ORLANDO – Microsoft has “turned the rocket boosters on” on its Cloud Solution Provider (CSP) program, expanding the number of products the program covers, and the markets in which the program is offered.
Introduced at last year’s Worldwide Partner Conference, CSP is the long-awaited program that allows Microsoft partners to finally retain full control over customers when selling the software titan’s cloud-based offerings. For the first time, it gives solution providers the opportunity to sell one or more CSP-eligible offerings, as well as their own services, on a single monthly bill to customers.
Previously, the program was primarily available only to larger partners who were capable of meeting the Microsoft-mandated requirement of 24/7 customer support, which Redmond said was necessary to ensure customers get the same level of customer support and experience as they would if buying the same cloud apps backed by Microsoft.
But with this year’s expansion, the company is acknowledging the role distributors and, for the first time, large cloud hosting companies, can play in helping smaller solution providers meet those requirements.

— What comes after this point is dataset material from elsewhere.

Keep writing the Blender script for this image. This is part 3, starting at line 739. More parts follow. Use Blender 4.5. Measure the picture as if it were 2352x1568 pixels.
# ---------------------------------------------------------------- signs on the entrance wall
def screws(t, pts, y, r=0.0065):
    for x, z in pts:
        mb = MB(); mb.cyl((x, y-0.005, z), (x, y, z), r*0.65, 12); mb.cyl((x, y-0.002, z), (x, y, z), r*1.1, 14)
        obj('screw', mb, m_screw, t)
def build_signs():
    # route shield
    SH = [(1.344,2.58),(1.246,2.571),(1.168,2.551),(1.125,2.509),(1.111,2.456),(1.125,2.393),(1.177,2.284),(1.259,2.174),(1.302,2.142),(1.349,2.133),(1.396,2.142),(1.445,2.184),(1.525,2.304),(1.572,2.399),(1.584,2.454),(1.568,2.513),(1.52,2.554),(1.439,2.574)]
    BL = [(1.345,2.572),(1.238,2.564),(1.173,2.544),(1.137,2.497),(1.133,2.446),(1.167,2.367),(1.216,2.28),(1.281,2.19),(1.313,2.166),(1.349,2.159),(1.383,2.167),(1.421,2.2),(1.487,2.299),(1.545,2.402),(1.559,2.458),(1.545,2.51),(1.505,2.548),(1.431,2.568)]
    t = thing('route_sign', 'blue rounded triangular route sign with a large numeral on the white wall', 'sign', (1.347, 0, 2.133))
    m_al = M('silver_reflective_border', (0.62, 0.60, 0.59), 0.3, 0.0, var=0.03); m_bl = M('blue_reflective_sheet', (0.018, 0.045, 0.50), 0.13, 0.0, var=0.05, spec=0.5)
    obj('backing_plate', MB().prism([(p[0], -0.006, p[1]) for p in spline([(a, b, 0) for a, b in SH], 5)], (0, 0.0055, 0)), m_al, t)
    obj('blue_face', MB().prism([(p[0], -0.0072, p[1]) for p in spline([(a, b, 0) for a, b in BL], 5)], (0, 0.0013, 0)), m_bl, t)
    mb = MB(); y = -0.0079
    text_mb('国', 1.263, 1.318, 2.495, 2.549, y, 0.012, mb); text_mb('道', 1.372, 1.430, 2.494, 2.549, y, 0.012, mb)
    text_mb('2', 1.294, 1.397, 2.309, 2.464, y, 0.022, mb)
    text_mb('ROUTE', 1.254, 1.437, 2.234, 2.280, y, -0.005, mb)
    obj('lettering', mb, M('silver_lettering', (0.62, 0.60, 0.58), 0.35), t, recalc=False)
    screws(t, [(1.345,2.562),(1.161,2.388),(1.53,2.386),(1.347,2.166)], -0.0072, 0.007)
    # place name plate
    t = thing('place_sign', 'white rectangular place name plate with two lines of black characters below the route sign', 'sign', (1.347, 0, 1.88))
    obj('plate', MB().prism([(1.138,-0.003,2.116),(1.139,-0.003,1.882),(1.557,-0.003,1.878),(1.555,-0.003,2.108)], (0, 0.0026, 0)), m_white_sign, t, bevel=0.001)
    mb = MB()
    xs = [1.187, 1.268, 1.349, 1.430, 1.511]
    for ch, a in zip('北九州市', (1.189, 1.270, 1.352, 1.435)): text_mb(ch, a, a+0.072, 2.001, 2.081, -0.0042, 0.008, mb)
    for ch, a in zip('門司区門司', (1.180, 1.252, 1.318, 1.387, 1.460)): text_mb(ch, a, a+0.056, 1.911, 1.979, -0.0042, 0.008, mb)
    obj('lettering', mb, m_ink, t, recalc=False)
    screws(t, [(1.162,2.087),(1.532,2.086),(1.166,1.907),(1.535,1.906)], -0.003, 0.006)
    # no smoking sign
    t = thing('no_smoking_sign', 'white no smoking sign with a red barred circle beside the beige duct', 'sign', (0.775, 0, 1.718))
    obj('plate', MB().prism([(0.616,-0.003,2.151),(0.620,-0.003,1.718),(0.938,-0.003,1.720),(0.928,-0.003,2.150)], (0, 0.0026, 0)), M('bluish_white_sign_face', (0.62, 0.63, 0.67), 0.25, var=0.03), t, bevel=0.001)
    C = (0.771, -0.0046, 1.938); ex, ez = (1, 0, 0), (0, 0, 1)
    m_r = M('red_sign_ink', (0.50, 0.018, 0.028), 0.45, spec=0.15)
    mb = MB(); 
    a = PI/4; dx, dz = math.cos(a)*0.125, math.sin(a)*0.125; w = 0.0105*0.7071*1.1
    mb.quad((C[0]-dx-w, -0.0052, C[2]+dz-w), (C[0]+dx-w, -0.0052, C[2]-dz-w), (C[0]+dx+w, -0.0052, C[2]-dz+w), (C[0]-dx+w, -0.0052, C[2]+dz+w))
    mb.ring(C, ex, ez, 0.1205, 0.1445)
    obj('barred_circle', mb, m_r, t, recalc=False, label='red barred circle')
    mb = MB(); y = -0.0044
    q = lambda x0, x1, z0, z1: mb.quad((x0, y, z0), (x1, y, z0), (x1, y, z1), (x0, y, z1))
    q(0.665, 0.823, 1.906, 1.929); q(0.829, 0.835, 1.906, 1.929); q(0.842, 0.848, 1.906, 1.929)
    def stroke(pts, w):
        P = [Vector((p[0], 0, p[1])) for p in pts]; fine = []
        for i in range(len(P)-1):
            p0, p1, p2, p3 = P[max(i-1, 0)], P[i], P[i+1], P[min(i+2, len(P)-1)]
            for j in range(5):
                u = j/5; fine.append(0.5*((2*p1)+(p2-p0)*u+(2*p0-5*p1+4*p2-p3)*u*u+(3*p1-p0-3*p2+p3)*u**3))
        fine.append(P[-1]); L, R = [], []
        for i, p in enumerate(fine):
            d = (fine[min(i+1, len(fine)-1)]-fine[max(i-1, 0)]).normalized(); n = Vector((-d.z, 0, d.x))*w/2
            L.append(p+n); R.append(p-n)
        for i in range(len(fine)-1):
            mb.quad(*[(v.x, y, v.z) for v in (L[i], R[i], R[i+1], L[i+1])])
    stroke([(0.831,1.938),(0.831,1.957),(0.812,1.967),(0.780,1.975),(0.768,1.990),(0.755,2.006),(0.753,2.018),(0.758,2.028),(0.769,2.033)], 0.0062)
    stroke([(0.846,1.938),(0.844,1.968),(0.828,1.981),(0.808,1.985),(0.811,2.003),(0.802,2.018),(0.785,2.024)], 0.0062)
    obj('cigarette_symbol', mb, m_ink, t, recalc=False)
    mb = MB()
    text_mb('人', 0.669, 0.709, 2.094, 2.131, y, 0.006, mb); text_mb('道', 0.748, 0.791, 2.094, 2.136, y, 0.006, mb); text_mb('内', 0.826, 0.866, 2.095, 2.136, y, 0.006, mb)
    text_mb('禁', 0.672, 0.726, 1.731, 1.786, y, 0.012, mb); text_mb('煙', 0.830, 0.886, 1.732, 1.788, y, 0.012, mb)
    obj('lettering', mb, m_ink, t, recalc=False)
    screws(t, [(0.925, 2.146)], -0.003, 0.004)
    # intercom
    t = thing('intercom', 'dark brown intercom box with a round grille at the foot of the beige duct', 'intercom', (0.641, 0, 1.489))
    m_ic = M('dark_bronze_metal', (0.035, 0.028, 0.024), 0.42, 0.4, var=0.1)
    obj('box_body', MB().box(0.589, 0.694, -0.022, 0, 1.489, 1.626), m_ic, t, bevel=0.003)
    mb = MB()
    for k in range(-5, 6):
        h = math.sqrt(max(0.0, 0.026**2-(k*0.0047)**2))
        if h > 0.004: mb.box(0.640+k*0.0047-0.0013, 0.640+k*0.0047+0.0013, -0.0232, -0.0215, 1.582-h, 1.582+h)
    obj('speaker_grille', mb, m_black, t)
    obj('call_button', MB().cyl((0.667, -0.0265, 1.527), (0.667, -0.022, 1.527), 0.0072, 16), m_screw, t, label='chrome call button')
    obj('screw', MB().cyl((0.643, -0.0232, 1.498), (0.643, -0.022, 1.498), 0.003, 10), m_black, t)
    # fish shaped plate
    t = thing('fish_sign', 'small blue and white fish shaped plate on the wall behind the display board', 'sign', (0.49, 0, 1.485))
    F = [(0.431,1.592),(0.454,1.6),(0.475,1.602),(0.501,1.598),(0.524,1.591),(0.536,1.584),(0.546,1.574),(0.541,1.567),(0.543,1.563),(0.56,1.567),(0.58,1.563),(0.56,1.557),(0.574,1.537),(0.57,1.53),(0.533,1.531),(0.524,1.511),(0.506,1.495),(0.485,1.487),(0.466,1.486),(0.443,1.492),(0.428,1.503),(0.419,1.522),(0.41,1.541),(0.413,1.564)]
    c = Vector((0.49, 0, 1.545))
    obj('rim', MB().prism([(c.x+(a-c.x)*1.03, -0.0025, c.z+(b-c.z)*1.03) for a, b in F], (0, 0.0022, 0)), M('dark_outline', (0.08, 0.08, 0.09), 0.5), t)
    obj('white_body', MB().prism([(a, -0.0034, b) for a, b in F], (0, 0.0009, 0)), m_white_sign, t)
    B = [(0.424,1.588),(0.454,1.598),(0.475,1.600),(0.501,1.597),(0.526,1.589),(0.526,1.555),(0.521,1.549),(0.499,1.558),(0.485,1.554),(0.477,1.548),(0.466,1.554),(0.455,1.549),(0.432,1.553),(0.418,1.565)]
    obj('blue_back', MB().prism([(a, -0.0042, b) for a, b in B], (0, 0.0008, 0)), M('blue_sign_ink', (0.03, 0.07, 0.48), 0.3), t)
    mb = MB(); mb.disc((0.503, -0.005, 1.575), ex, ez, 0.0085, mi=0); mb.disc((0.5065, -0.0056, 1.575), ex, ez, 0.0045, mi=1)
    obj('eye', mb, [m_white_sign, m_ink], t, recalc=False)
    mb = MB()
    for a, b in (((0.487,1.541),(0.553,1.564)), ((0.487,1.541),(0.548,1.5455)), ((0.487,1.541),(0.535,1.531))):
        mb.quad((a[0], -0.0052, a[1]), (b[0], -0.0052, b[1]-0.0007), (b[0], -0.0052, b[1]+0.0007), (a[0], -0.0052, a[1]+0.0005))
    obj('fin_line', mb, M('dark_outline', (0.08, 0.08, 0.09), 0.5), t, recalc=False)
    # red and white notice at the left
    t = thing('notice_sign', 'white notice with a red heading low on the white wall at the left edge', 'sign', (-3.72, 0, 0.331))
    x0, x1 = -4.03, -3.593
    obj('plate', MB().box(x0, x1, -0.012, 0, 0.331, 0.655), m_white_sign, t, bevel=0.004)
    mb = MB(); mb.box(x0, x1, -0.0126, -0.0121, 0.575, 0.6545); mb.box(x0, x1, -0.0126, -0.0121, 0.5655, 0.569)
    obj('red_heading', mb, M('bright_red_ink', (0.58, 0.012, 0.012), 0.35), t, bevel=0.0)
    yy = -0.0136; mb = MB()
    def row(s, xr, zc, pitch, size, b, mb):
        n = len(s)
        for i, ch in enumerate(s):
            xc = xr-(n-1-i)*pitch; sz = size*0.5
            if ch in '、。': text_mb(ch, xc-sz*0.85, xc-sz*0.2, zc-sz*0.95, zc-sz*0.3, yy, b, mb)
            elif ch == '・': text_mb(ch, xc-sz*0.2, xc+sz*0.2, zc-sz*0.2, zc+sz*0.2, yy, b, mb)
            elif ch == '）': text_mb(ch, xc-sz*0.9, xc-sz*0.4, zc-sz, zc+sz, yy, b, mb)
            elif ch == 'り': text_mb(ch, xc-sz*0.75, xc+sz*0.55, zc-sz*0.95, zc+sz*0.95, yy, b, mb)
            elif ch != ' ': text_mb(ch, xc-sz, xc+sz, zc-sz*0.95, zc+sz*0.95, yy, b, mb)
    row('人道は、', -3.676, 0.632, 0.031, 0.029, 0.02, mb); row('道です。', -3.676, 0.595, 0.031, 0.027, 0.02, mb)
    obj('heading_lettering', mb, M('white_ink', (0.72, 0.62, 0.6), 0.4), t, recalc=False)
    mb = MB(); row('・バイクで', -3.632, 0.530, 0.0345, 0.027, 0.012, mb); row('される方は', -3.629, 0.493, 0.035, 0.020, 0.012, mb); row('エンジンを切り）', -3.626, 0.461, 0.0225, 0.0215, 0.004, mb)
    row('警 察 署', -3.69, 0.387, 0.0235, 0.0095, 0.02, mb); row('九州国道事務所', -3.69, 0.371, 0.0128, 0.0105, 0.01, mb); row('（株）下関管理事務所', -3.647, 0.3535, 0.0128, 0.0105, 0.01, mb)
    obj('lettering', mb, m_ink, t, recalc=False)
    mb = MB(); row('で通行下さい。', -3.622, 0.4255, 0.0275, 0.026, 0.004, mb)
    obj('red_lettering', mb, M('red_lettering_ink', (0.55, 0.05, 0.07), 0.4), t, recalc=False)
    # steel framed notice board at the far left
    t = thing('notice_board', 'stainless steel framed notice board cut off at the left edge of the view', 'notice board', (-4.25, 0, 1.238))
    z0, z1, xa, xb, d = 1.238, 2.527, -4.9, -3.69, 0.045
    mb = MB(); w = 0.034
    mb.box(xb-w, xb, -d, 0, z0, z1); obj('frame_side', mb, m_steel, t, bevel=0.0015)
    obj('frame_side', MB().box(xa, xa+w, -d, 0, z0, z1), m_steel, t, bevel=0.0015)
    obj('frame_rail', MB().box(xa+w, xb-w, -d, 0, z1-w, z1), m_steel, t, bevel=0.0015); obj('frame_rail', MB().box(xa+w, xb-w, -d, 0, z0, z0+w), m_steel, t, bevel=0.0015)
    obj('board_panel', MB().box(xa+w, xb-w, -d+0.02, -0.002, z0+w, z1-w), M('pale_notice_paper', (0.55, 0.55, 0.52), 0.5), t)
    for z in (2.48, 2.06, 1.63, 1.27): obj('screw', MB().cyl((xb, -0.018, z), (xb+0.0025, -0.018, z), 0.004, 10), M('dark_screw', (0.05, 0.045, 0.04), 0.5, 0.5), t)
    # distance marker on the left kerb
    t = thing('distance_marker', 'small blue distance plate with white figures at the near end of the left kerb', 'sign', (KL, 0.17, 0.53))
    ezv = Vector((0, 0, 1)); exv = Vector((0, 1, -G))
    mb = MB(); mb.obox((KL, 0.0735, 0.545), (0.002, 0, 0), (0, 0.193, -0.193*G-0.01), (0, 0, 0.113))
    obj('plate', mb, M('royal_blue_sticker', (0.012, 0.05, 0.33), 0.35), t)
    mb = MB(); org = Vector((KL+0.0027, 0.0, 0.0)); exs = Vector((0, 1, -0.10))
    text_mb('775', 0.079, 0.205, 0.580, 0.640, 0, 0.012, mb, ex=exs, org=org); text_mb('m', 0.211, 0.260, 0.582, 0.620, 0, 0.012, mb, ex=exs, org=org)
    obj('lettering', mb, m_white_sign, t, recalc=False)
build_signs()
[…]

Canadian solution providers can now connect to CSP-eligible products through three distributors (Ingram Micro, Tech Data, and Synnex) as well as two Canadian hosting companies, SherWeb and Ceryx.
“Over the last year, we’ve discovered that this is the way we want all our partners to transact services in the future,” said Gavriella Schuster, general manager of the Microsoft Partner Network. “It’s the best way for partners to create unique offerings on top of our services, and helps our partners differentiate and distinguish themselves in front of their customers.”
Schuster said hosting partners were added as tier-two partners for the program because of their existing capabilities around customer support, billing and provisioning.
Canadian channel chief Jay Brommet said Microsoft Canada currently has 23 partners engaged in CSP on a tier-one basis, as well as the five tier-two partners previously mentioned, with another 20 new partners en route to joining the program.
“We see [Microsoft] fiscal year 2016 as the opportunity to turn the rocket boosted on that platform,” Brommet said. “You’re going to see this program broaden very quickly.”
As well as bringing on more ways for more partners to get involved, the company has good broader (from 40 countries to 135), and deeper – whereas before CSP just covered Office 365, Azure and CRM Online now join the program, and Schuster said Windows InTune will soon be added, making CSP available for all of Microsoft’s cloud-based offerings.
The company has also made CSP more flexible for solution providers by introducing a series of APIs. For the last year, CSP partners have had to use the company’s backend and tools to provision, manage, and an bill for customers sold through CSP. But Schuster said the company quickly figured out that many of its partners that meet the requirements of CSP already have their own tools for those kinds of capabilities, either third-party tools or homegrown. Through the APIs, partners can write their own integrations between the tools they already use and the CSP system. And Schuster said the company is working to understand “the top systems and the top ISVs” creating third party tools that solution providers use to manage cloud customers, and to make sure those systems connect to CSP via the new library of APIs.
All in, the changes suggest that CSP is going to rapidly evolve from the ground of relatively few partners to a much more accessible program for the majority of the company’s channel, with the majority accessing the program via distributors or hosting partners. Schuster said she expects significant growth on the number of partners currently transacting through CSP, currently numbering “a few hundred” worldwide.
“We’re hoping that we get to a few thousand in this fiscal year. But if it goes faster than that, that would be awesome,” Schuster said.